:: Exercise ::
Return the listing below verbatim. Pictures do not belong in the copy.

=== Data segment ===

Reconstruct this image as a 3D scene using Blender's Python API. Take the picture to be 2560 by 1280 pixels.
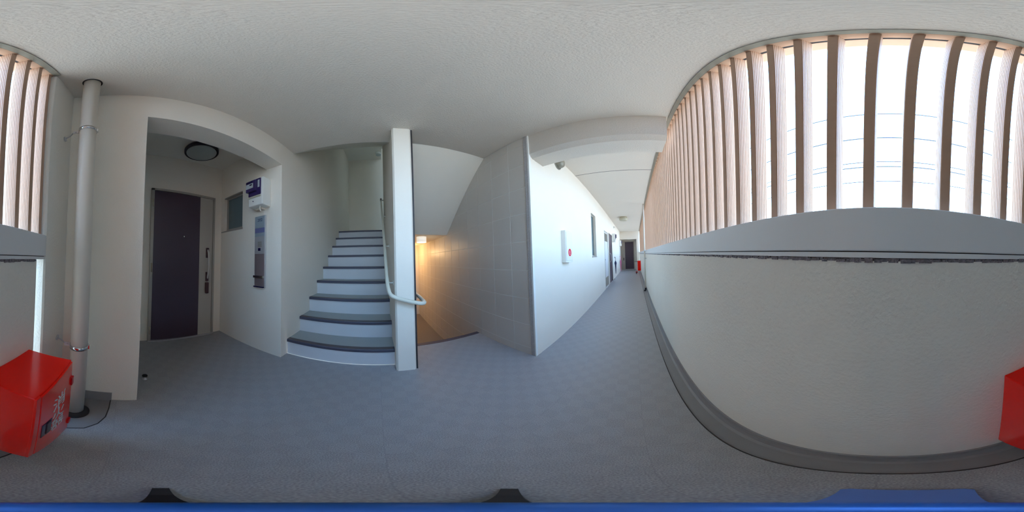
import bpy, bmesh, math, random
from mathutils import Matrix, Vector
random.seed(7)
PI = math.pi
SC = bpy.context.scene
COL = SC.collection
for o in list(bpy.data.objects):
    bpy.data.objects.remove(o)

# ------------------------------------------------------------------ camera
cam = bpy.data.cameras.new('camera')
cam.type = 'PANO'
cam.panorama_type = 'EQUIRECTANGULAR'
cam.clip_start = 0.01
cam.clip_end = 500
co = bpy.data.objects.new('camera', cam)
COL.objects.link(co)
_R = ((0.7297266, 0.0316403, 0.6830066), (0.6829224, 0.0150791, -0.7303352), (-0.0334072, 0.9993856, -0.0106042))
co.matrix_world = Matrix.Translation((0, 0, 1.12)) @ Matrix(_R).to_4x4()
SC.camera = co

# ------------------------------------------------------------------ world: pale blue daylight sky, white haze to the horizon
world = bpy.data.worlds.new('sky')
SC.world = world
world.use_nodes = True
nt = world.node_tree
nt.nodes.clear()
tc = nt.nodes.new('ShaderNodeTexCoord')
sp = nt.nodes.new('ShaderNodeSeparateXYZ')
rp = nt.nodes.new('ShaderNodeValToRGB')
bg = nt.nodes.new('ShaderNodeBackground')
wo = nt.nodes.new('ShaderNodeOutputWorld')
nt.links.new(tc.outputs['Generated'], sp.inputs[0])
nt.links.new(sp.outputs['Z'], rp.inputs[0])
nt.links.new(rp.outputs[0], bg.inputs[0])
nt.links.new(bg.outputs[0], wo.inputs[0])
el = rp.color_ramp.elements
el[0].position = 0.0; el[0].color = (0.60, 0.79, 1.0, 1)
el[1].position = 1.0; el[1].color = (0.22, 0.50, 1.0, 1)
e = el.new(0.35); e.color = (0.36, 0.66, 1.0, 1)
SKY = 8.0
bg.inputs[1].default_value = SKY

# ------------------------------------------------------------------ sun: from behind the building, lights only the ground outside
sl = bpy.data.lights.new('sun', 'SUN')
sl.energy = 10.0
sl.angle = 0.01
sl.color = (1.0, 0.80, 0.56)
so = bpy.data.objects.new('sun', sl)
COL.objects.link(so)
so.rotation_euler = Vector((0.18, 0.72, -0.67)).to_track_quat('-Z', 'Y').to_euler()

vs = SC.view_settings
vs.view_transform = 'Standard'
vs.look = 'None'
vs.exposure = 0.42
vs.gamma = 1.0
vs.use_curve_mapping = False
SC.display_settings.display_device = 'sRGB'
SC.cycles.max_bounces = 9
SC.cycles.diffuse_bounces = 7
SC.cycles.glossy_bounces = 3
SC.cycles.sample_clamp_indirect = 12.0
SC.cycles.adaptive_threshold = 0.02
SC.cycles.caustics_reflective = False
SC.cycles.caustics_refractive = False


# ------------------------------------------------------------------ materials
def srgb(r, g, b):
    f = lambda c: (c / 255 / 12.92) if c / 255 <= 0.04045 else ((c / 255 + 0.055) / 1.055) ** 2.4
    return (f(r), f(g), f(b), 1)


def mat(name, col, rough=0.6, metal=0.0, bump=None, var=0.0, spec=0.5, emit=None, coat=0.0, var_scale=3.0, extra=None):
    m = bpy.data.materials.new(name)
    m.use_nodes = True
    n = m.node_tree
    b = n.nodes['Principled BSDF']
    b.inputs['Base Color'].default_value = col
    b.inputs['Roughness'].default_value = rough
    b.inputs['Metallic'].default_value = metal
    b.inputs['Specular IOR Level'].default_value = spec
    b.inputs['Coat Weight'].default_value = coat
    if emit:
        b.inputs['Emission Color'].default_value = emit[0]
        b.inputs['Emission Strength'].default_value = emit[1]
    geo = n.nodes.new('ShaderNodeNewGeometry')
    if var:
        t = n.nodes.new('ShaderNodeTexNoise')
        t.inputs['Scale'].default_value = var_scale
        t.inputs['Detail'].default_value = 5
        n.links.new(geo.outputs['Position'], t.inputs['Vector'])
        mx = n.nodes.new('ShaderNodeMix'); mx.data_type = 'RGBA'
        mx.inputs['A'].default_value = tuple(c * (1 - var) for c in col[:3]) + (1,)
        mx.inputs['B'].default_value = tuple(min(1, c * (1 + var)) for c in col[:3]) + (1,)
        n.links.new(t.outputs['Fac'], mx.inputs['Factor'])
        n.links.new(mx.outputs['Result'], b.inputs['Base Color'])
    if bump:
        prev = None
        for (sc_, dist, strength) in bump:
            t = n.nodes.new('ShaderNodeTexNoise')
            t.inputs['Scale'].default_value = sc_
            t.inputs['Detail'].default_value = 3
            t.inputs['Roughness'].default_value = 0.55
            n.links.new(geo.outputs['Position'], t.inputs['Vector'])
            bp = n.nodes.new('ShaderNodeBump')
            bp.inputs['Strength'].default_value = strength
            bp.inputs['Distance'].default_value = dist
            n.links.new(t.outputs['Fac'], bp.inputs['Height'])
            if prev:
                n.links.new(prev.outputs[0], bp.inputs['Normal'])
            prev = bp
        n.links.new(prev.outputs[0], b.inputs['Normal'])
    if extra:
        extra(n, b, geo)
    return m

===

:: Result below ::
Reconstruct this image as a 3D scene using Blender's Python API. Take the picture to be 2560 by 1280 pixels.
import bpy, bmesh, math, random
from mathutils import Matrix, Vector
random.seed(7)
PI = math.pi
SC = bpy.context.scene
COL = SC.collection
for o in list(bpy.data.objects):
    bpy.data.objects.remove(o)

# ------------------------------------------------------------------ camera
cam = bpy.data.cameras.new('camera')
cam.type = 'PANO'
cam.panorama_type = 'EQUIRECTANGULAR'
cam.clip_start = 0.01
cam.clip_end = 500
co = bpy.data.objects.new('camera', cam)
COL.objects.link(co)
_R = ((0.7297266, 0.0316403, 0.6830066), (0.6829224, 0.0150791, -0.7303352), (-0.0334072, 0.9993856, -0.0106042))
co.matrix_world = Matrix.Translation((0, 0, 1.12)) @ Matrix(_R).to_4x4()
SC.camera = co

# ------------------------------------------------------------------ world: pale blue daylight sky, white haze to the horizon
world = bpy.data.worlds.new('sky')
SC.world = world
world.use_nodes = True
nt = world.node_tree
nt.nodes.clear()
tc = nt.nodes.new('ShaderNodeTexCoord')
sp = nt.nodes.new('ShaderNodeSeparateXYZ')
rp = nt.nodes.new('ShaderNodeValToRGB')
bg = nt.nodes.new('ShaderNodeBackground')
wo = nt.nodes.new('ShaderNodeOutputWorld')
nt.links.new(tc.outputs['Generated'], sp.inputs[0])
nt.links.new(sp.outputs['Z'], rp.inputs[0])
nt.links.new(rp.outputs[0], bg.inputs[0])
nt.links.new(bg.outputs[0], wo.inputs[0])
el = rp.color_ramp.elements
el[0].position = 0.0; el[0].color = (0.60, 0.79, 1.0, 1)
el[1].position = 1.0; el[1].color = (0.22, 0.50, 1.0, 1)
e = el.new(0.35); e.color = (0.36, 0.66, 1.0, 1)
SKY = 8.0
bg.inputs[1].default_value = SKY

# ------------------------------------------------------------------ sun: from behind the building, lights only the ground outside
sl = bpy.data.lights.new('sun', 'SUN')
sl.energy = 10.0
sl.angle = 0.01
sl.color = (1.0, 0.80, 0.56)
so = bpy.data.objects.new('sun', sl)
COL.objects.link(so)
so.rotation_euler = Vector((0.18, 0.72, -0.67)).to_track_quat('-Z', 'Y').to_euler()

vs = SC.view_settings
vs.view_transform = 'Standard'
vs.look = 'None'
vs.exposure = 0.42
vs.gamma = 1.0
vs.use_curve_mapping = False
SC.display_settings.display_device = 'sRGB'
SC.cycles.max_bounces = 9
SC.cycles.diffuse_bounces = 7
SC.cycles.glossy_bounces = 3
SC.cycles.sample_clamp_indirect = 12.0
SC.cycles.adaptive_threshold = 0.02
SC.cycles.caustics_reflective = False
SC.cycles.caustics_refractive = False


# ------------------------------------------------------------------ materials
def srgb(r, g, b):
    f = lambda c: (c / 255 / 12.92) if c / 255 <= 0.04045 else ((c / 255 + 0.055) / 1.055) ** 2.4
    return (f(r), f(g), f(b), 1)


def mat(name, col, rough=0.6, metal=0.0, bump=None, var=0.0, spec=0.5, emit=None, coat=0.0, var_scale=3.0, extra=None):
    m = bpy.data.materials.new(name)
    m.use_nodes = True
    n = m.node_tree
    b = n.nodes['Principled BSDF']
    b.inputs['Base Color'].default_value = col
    b.inputs['Roughness'].default_value = rough
    b.inputs['Metallic'].default_value = metal
    b.inputs['Specular IOR Level'].default_value = spec
    b.inputs['Coat Weight'].default_value = coat
    if emit:
        b.inputs['Emission Color'].default_value = emit[0]
        b.inputs['Emission Strength'].default_value = emit[1]
    geo = n.nodes.new('ShaderNodeNewGeometry')
    if var:
        t = n.nodes.new('ShaderNodeTexNoise')
        t.inputs['Scale'].default_value = var_scale
        t.inputs['Detail'].default_value = 5
        n.links.new(geo.outputs['Position'], t.inputs['Vector'])
        mx = n.nodes.new('ShaderNodeMix'); mx.data_type = 'RGBA'
        mx.inputs['A'].default_value = tuple(c * (1 - var) for c in col[:3]) + (1,)
        mx.inputs['B'].default_value = tuple(min(1, c * (1 + var)) for c in col[:3]) + (1,)
        n.links.new(t.outputs['Fac'], mx.inputs['Factor'])
        n.links.new(mx.outputs['Result'], b.inputs['Base Color'])
    if bump:
        prev = None
        for (sc_, dist, strength) in bump:
            t = n.nodes.new('ShaderNodeTexNoise')
            t.inputs['Scale'].default_value = sc_
            t.inputs['Detail'].default_value = 3
            t.inputs['Roughness'].default_value = 0.55
            n.links.new(geo.outputs['Position'], t.inputs['Vector'])
            bp = n.nodes.new('ShaderNodeBump')
            bp.inputs['Strength'].default_value = strength
            bp.inputs['Distance'].default_value = dist
            n.links.new(t.outputs['Fac'], bp.inputs['Height'])
            if prev:
                n.links.new(prev.outputs[0], bp.inputs['Normal'])
            prev = bp
        n.links.new(prev.outputs[0], b.inputs['Normal'])
    if extra:
        extra(n, b, geo)
    return m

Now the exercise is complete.